# Problem details
Exactly the lines from the first line of the records to the line holding "SC.camera = cam" should be duplicated, and nothing more; pictures stay out.

** Start **

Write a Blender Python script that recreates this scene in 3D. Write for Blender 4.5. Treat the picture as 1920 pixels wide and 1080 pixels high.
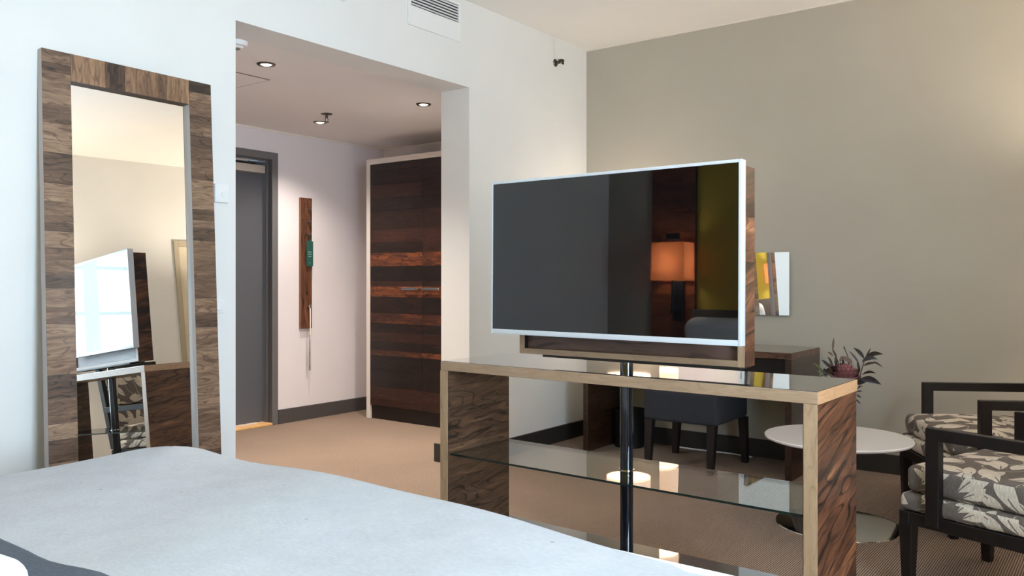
import bpy, bmesh, math, random
from mathutils import Vector, Matrix, Euler
random.seed(7)
R = math.radians
SC = bpy.context.scene
for o in list(bpy.data.objects):
    bpy.data.objects.remove(o)

# ------------------------------------------------------------------ camera
YAW = 36.9137
H = 1.155
FPX = 1555.57
cam_data = bpy.data.cameras.new('camera')
cam_data.sensor_width = 36.0
cam_data.lens = FPX / 1920 * 36.0
cam_data.shift_y = -(540 - 523.53) / 1920
cam_data.clip_start = 0.02
cam = bpy.data.objects.new('camera', cam_data)
SC.collection.objects.link(cam)
cam.location = (0, 0, H)
cam.rotation_euler = (R(90), 0, R(YAW - 90))
SC.camera = cam

# ------------------------------------------------------------------ world, exposure
SKY = 25.5
world = bpy.data.worlds.new('overcast_sky')
SC.world = world
world.use_nodes = True
bgn = world.node_tree.nodes['Background']
bgn.inputs['Color'].default_value = (0.73, 0.89, 1.07, 1)
bgn.inputs['Strength'].default_value = SKY
SC.view_settings.view_transform = 'Standard'
SC.view_settings.look = 'None'
SC.view_settings.exposure = 0.17
SC.view_settings.gamma = 1.0
SC.view_settings.use_curve_mapping = False
SC.cycles.use_denoising = True
SC.cycles.max_bounces = 14
SC.cycles.diffuse_bounces = 6
SC.cycles.glossy_bounces = 6
SC.cycles.transparent_max_bounces = 16
SC.cycles.sample_clamp_indirect = 6.0

# lamp strengths
P_HALL = 158.0       # watts of each hall spotlight
P_DESK = 8.5      # desk lamp bulb
P_BED = 20.0       # bedside lamp bulb
P_FLOOR = 56.0      # floor lamp bulb
WARM = (1.0, 0.90, 0.78)

# room dimensions (metres)
YW = 3.279          # wall with the opening
XE = 5.292          # grey wall
XW = -0.47          # headboard wall
YS = -0.95          # far wall behind the camera
ZC = 2.862
OX0, OX1, OZ = 2.267, 3.927, 2.336
YJ = 3.510          # hall side of the wall with the opening
YH = 5.465          # hall end wall
XH = 5.334          # hall right wall
XL = 2.10           # hall left wall

# windows: (wall, a0, a1, z0, z1)
WIN_S = [(0.45, 1.65)]
WZ0, WZ1 = 0.50, 2.42


def portal(name, loc, rot, sx, sy):
    l = bpy.data.lights.new(name, 'AREA')
    l.shape = 'RECTANGLE'
    l.size, l.size_y = sx, sy
    l.cycles.is_portal = True
    o = bpy.data.objects.new(name, l)
    SC.collection.objects.link(o)
    o.location = loc
    o.rotation_euler = rot
    return o


for a0, a1 in WIN_S:
    portal('window_light', ((a0 + a1) / 2, YS - 0.16, (WZ0 + WZ1) / 2), (R(90), 0, 0), a1 - a0, WZ1 - WZ0)


# ------------------------------------------------------------------ helpers
def lin(c):
    def f(v):
        v /= 255.0
        return v / 12.92 if v <= 0.04045 else ((v + 0.055) / 1.055) ** 2.4
    return (f(c[0]), f(c[1]), f(c[2]), 1.0)


def newmat(name):
    m = bpy.data.materials.new(name)
    m.use_nodes = True
    nt = m.node_tree
    return m, nt, nt.nodes['Principled BSDF']


def N(nt, t, **kw):
    n = nt.nodes.new(t)
    for k, v in kw.items():
        setattr(n, k, v)
    return n


def mat(name, rgb, rough=0.5, metal=0.0, spec=0.5, coat=0.0, noise=0.0, nscale=20.0, bump=0.0, bscale=200.0, ior=1.5):
    """Plain procedural material: base colour with a little noise and relief."""
    m, nt, b = newmat(name)
    col = lin(rgb)
    b.inputs['Roughness'].default_value = rough
    b.inputs['Metallic'].default_value = metal
    b.inputs['Specular IOR Level'].default_value = spec
    b.inputs['Coat Weight'].default_value = coat
    b.inputs['Coat Roughness'].default_value = 0.04
    b.inputs['IOR'].default_value = ior
    tc = N(nt, 'ShaderNodeTexCoord')
    if noise > 0:
        n = N(nt, 'ShaderNodeTexNoise')
        n.inputs['Scale'].default_value = nscale
        n.inputs['Detail'].default_value = 5
        nt.links.new(tc.outputs['Object'], n.inputs['Vector'])
        r = N(nt, 'ShaderNodeMapRange')
        r.inputs['From Min'].default_value = 0.3
        r.inputs['From Max'].default_value = 0.7
        r.inputs['To Min'].default_value = 1 - noise
        r.inputs['To Max'].default_value = 1 + noise
        nt.links.new(n.outputs['Fac'], r.inputs['Value'])
        hs = N(nt, 'ShaderNodeHueSaturation')
        hs.inputs['Color'].default_value = col
        nt.links.new(r.outputs['Result'], hs.inputs['Value'])
        nt.links.new(hs.outputs['Color'], b.inputs['Base Color'])
    else:
        b.inputs['Base Color'].default_value = col
    if bump > 0:
        n2 = N(nt, 'ShaderNodeTexNoise')
        n2.inputs['Scale'].default_value = bscale
        n2.inputs['Detail'].default_value = 3
        nt.links.new(tc.outputs['Object'], n2.inputs['Vector'])
        bp = N(nt, 'ShaderNodeBump')
        bp.inputs['Strength'].default_value = bump
        bp.inputs['Distance'].default_value = 0.002
        nt.links.new(n2.outputs['Fac'], bp.inputs['Height'])
        nt.links.new(bp.outputs['Normal'], b.inputs['Normal'])
    return m


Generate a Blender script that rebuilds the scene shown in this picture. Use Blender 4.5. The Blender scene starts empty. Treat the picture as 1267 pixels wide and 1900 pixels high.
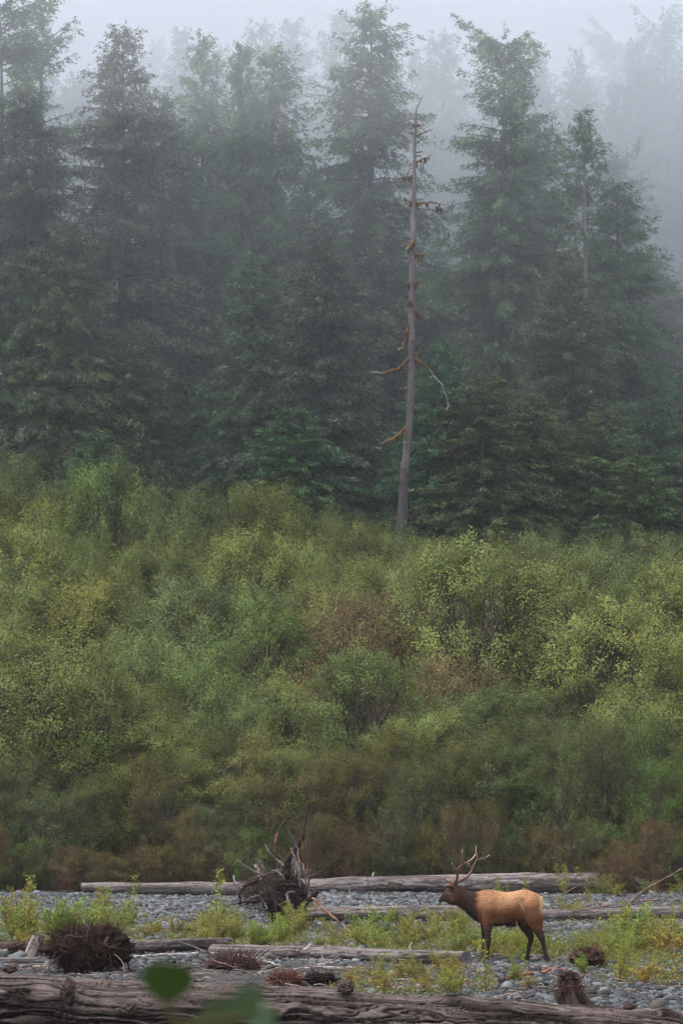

** End **

# Solved exercise
Write a Blender Python script that recreates this scene in 3D. Write for Blender 4.5. Treat the picture as 1920 pixels wide and 1080 pixels high.
import bpy, bmesh, math, random
from mathutils import Vector, Matrix, Euler
random.seed(7)
R = math.radians
SC = bpy.context.scene
for o in list(bpy.data.objects):
    bpy.data.objects.remove(o)

# ------------------------------------------------------------------ camera
YAW = 36.9137
H = 1.155
FPX = 1555.57
cam_data = bpy.data.cameras.new('camera')
cam_data.sensor_width = 36.0
cam_data.lens = FPX / 1920 * 36.0
cam_data.shift_y = -(540 - 523.53) / 1920
cam_data.clip_start = 0.02
cam = bpy.data.objects.new('camera', cam_data)
SC.collection.objects.link(cam)
cam.location = (0, 0, H)
cam.rotation_euler = (R(90), 0, R(YAW - 90))
SC.camera = cam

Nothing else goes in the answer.